Dataset content:

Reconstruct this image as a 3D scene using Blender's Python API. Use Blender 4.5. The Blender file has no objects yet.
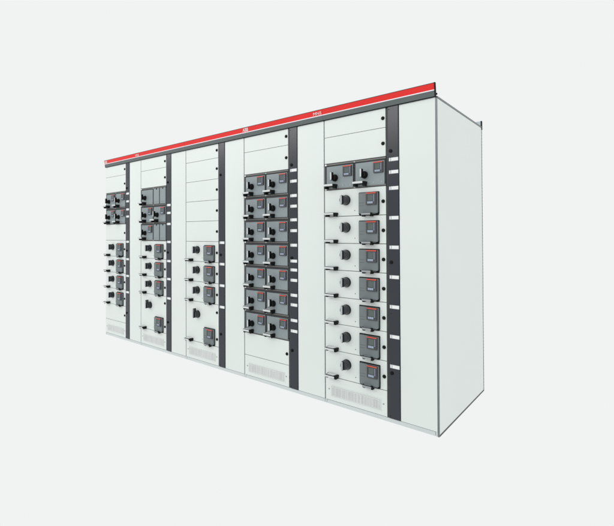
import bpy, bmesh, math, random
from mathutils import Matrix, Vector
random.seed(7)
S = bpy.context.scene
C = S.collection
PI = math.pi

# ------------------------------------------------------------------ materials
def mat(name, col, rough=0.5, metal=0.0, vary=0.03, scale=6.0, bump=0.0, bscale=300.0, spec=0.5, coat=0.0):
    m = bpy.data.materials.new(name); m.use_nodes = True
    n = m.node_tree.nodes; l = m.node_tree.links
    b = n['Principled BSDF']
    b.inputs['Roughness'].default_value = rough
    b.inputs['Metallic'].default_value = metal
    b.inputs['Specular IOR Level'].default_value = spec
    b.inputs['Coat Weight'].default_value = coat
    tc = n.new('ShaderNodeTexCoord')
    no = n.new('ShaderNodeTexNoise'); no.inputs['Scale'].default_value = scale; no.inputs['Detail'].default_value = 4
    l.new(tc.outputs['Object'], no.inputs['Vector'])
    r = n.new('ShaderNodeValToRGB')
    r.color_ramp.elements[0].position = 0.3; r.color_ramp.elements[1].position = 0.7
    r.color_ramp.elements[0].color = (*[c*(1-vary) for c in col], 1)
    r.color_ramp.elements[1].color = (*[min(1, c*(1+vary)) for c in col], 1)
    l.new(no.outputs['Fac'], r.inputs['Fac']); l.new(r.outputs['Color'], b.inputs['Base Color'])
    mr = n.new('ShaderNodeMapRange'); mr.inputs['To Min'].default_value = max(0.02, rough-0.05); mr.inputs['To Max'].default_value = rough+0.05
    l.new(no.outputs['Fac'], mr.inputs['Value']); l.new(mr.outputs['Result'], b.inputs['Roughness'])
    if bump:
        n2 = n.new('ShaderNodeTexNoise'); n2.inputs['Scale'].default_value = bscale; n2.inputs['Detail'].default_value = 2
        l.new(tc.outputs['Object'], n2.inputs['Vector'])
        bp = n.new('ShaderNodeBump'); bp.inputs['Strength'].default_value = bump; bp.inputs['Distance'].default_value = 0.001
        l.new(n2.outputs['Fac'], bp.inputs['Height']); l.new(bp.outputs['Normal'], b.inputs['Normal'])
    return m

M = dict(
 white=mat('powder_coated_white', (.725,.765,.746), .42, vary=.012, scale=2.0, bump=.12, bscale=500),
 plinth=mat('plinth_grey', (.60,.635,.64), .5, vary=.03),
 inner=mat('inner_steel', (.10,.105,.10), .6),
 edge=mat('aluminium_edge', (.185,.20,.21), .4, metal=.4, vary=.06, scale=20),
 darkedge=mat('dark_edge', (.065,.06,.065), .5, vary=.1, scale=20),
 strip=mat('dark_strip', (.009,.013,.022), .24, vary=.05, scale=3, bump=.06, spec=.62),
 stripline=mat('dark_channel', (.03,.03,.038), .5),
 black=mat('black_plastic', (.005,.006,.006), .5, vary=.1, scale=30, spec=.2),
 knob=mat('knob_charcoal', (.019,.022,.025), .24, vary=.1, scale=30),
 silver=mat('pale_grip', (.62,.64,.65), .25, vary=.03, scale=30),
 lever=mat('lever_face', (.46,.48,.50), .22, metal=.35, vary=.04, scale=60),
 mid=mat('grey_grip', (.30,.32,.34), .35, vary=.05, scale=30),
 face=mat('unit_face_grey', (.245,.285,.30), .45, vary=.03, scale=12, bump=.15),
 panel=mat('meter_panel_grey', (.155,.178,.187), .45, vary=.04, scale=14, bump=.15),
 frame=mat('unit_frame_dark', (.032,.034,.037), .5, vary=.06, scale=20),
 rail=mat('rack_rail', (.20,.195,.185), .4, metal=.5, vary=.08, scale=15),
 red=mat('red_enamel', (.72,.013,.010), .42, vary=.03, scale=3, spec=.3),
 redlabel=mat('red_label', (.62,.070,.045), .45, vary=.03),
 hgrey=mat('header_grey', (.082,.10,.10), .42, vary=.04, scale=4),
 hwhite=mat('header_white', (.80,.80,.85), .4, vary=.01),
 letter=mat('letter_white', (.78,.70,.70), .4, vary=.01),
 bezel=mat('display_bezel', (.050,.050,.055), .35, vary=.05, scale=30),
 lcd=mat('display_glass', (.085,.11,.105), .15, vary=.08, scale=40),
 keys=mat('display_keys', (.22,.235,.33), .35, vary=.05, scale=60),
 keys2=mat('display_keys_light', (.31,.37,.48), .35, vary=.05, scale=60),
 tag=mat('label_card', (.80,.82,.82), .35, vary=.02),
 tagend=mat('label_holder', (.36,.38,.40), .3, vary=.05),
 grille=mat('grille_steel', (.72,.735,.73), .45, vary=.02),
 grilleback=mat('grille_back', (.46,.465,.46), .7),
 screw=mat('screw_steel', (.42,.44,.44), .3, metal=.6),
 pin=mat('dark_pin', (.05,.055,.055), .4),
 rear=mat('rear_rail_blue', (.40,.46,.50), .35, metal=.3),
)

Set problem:
Leave the images out, please, and restate each line word for word.

Task output:
Reconstruct this image as a 3D scene using Blender's Python API. Use Blender 4.5. The Blender file has no objects yet.
import bpy, bmesh, math, random
from mathutils import Matrix, Vector
random.seed(7)
S = bpy.context.scene
C = S.collection
PI = math.pi

# ------------------------------------------------------------------ materials
def mat(name, col, rough=0.5, metal=0.0, vary=0.03, scale=6.0, bump=0.0, bscale=300.0, spec=0.5, coat=0.0):
    m = bpy.data.materials.new(name); m.use_nodes = True
    n = m.node_tree.nodes; l = m.node_tree.links
    b = n['Principled BSDF']
    b.inputs['Roughness'].default_value = rough
    b.inputs['Metallic'].default_value = metal
    b.inputs['Specular IOR Level'].default_value = spec
    b.inputs['Coat Weight'].default_value = coat
    tc = n.new('ShaderNodeTexCoord')
    no = n.new('ShaderNodeTexNoise'); no.inputs['Scale'].default_value = scale; no.inputs['Detail'].default_value = 4
    l.new(tc.outputs['Object'], no.inputs['Vector'])
    r = n.new('ShaderNodeValToRGB')
    r.color_ramp.elements[0].position = 0.3; r.color_ramp.elements[1].position = 0.7
    r.color_ramp.elements[0].color = (*[c*(1-vary) for c in col], 1)
    r.color_ramp.elements[1].color = (*[min(1, c*(1+vary)) for c in col], 1)
    l.new(no.outputs['Fac'], r.inputs['Fac']); l.new(r.outputs['Color'], b.inputs['Base Color'])
    mr = n.new('ShaderNodeMapRange'); mr.inputs['To Min'].default_value = max(0.02, rough-0.05); mr.inputs['To Max'].default_value = rough+0.05
    l.new(no.outputs['Fac'], mr.inputs['Value']); l.new(mr.outputs['Result'], b.inputs['Roughness'])
    if bump:
        n2 = n.new('ShaderNodeTexNoise'); n2.inputs['Scale'].default_value = bscale; n2.inputs['Detail'].default_value = 2
        l.new(tc.outputs['Object'], n2.inputs['Vector'])
        bp = n.new('ShaderNodeBump'); bp.inputs['Strength'].default_value = bump; bp.inputs['Distance'].default_value = 0.001
        l.new(n2.outputs['Fac'], bp.inputs['Height']); l.new(bp.outputs['Normal'], b.inputs['Normal'])
    return m

M = dict(
 white=mat('powder_coated_white', (.725,.765,.746), .42, vary=.012, scale=2.0, bump=.12, bscale=500),
 plinth=mat('plinth_grey', (.60,.635,.64), .5, vary=.03),
 inner=mat('inner_steel', (.10,.105,.10), .6),
 edge=mat('aluminium_edge', (.185,.20,.21), .4, metal=.4, vary=.06, scale=20),
 darkedge=mat('dark_edge', (.065,.06,.065), .5, vary=.1, scale=20),
 strip=mat('dark_strip', (.009,.013,.022), .24, vary=.05, scale=3, bump=.06, spec=.62),
 stripline=mat('dark_channel', (.03,.03,.038), .5),
 black=mat('black_plastic', (.005,.006,.006), .5, vary=.1, scale=30, spec=.2),
 knob=mat('knob_charcoal', (.019,.022,.025), .24, vary=.1, scale=30),
 silver=mat('pale_grip', (.62,.64,.65), .25, vary=.03, scale=30),
 lever=mat('lever_face', (.46,.48,.50), .22, metal=.35, vary=.04, scale=60),
 mid=mat('grey_grip', (.30,.32,.34), .35, vary=.05, scale=30),
 face=mat('unit_face_grey', (.245,.285,.30), .45, vary=.03, scale=12, bump=.15),
 panel=mat('meter_panel_grey', (.155,.178,.187), .45, vary=.04, scale=14, bump=.15),
 frame=mat('unit_frame_dark', (.032,.034,.037), .5, vary=.06, scale=20),
 rail=mat('rack_rail', (.20,.195,.185), .4, metal=.5, vary=.08, scale=15),
 red=mat('red_enamel', (.72,.013,.010), .42, vary=.03, scale=3, spec=.3),
 redlabel=mat('red_label', (.62,.070,.045), .45, vary=.03),
 hgrey=mat('header_grey', (.082,.10,.10), .42, vary=.04, scale=4),
 hwhite=mat('header_white', (.80,.80,.85), .4, vary=.01),
 letter=mat('letter_white', (.78,.70,.70), .4, vary=.01),
 bezel=mat('display_bezel', (.050,.050,.055), .35, vary=.05, scale=30),
 lcd=mat('display_glass', (.085,.11,.105), .15, vary=.08, scale=40),
 keys=mat('display_keys', (.22,.235,.33), .35, vary=.05, scale=60),
 keys2=mat('display_keys_light', (.31,.37,.48), .35, vary=.05, scale=60),
 tag=mat('label_card', (.80,.82,.82), .35, vary=.02),
 tagend=mat('label_holder', (.36,.38,.40), .3, vary=.05),
 grille=mat('grille_steel', (.72,.735,.73), .45, vary=.02),
 grilleback=mat('grille_back', (.46,.465,.46), .7),
 screw=mat('screw_steel', (.42,.44,.44), .3, metal=.6),
 pin=mat('dark_pin', (.05,.055,.055), .4),
 rear=mat('rear_rail_blue', (.40,.46,.50), .35, metal=.3),
)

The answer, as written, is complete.